Richard Curtis would love to create two new sitcoms.
The 67-year-old screenwriter co-created two of the most popular studio comedy shows of all time; 'Blackadder' and 'The Vicar of Dibley'.
Despite also writing several hit films, including rom-coms 'Four Weddings and a Funeral' and 'Love Actually', Curtis says sitcom is his favourite medium to write in and he has ideas for others, but isn't sure if he has the time left to make them as he approaches his 70th birthday.
Speaking on 'Blackadder' star Tony Robinson's 'Cunningcast' podcast, he said: "I love sitcom, if I could live for 300 years I would write two more. There is a kind of structural joy to it. I do know how the sitcoms that I wrote work, which is there is sort of a setting up of two plots and them interweaving them. The setting up of venues.
“In 'The Vicar of Dibley' it was always her kitchen and the council room. In 'Blackadder' it was always Blackadder’s rooms and then the Prince’s or Queen’s room. Or that introduction of a new person in scene three, then they will have an opinion about him in scene four and then he will return in scene five, there is a joy about it. That joy in order, that joy in knowing how construction works … when you pair a sitcom down - like writing a sonnet - you actually produce better work.”
Despite the last series of 'Blackadder' - which placed Rowan Atkinson’s titular character and Robinson’s Baldrick in the trenches of World War I - airing in 1989 the show still has an incredibly loyal fanbase and new people coming to comedy all the time.
Curtis believes that the secret to Blackadder’s longevity is that each of the four series is set in a different era of history which means that the show doesn’t age like other classic sitcoms such as John Cleese’s 'Fawlty Towers' which was set in a fictional hotel in the English seaside town of Torquay in Devon and aired between 1975 and 1979.
He said: "Why has it lasted well? I wonder whether one of the reasons is because it’s set in history it doesn’t date.

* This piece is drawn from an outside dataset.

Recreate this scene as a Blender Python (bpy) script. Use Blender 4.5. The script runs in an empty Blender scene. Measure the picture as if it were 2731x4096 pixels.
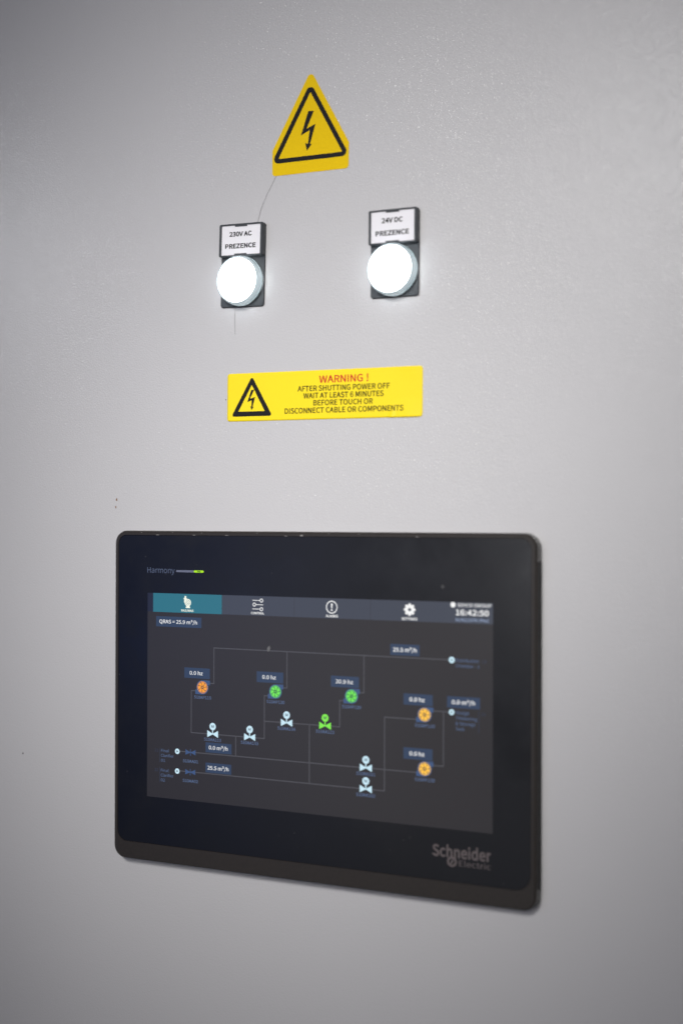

“Even 'Fawlty' is starting to look a bit creaky round the edges but because of the fact that we were 400 years out of date when we started I think it has a long lasting quality. “Then I think the process that I find so hard, which was the actors not rehearsing, simply re-writing and arguing about the script for five days a week did make it very dense. Therefore I do think it has a richness to it which means that when people return to it there’s still lots going on rather than it being very sort of unitary and simple. I also think we caught a lot of people in their performing prime.”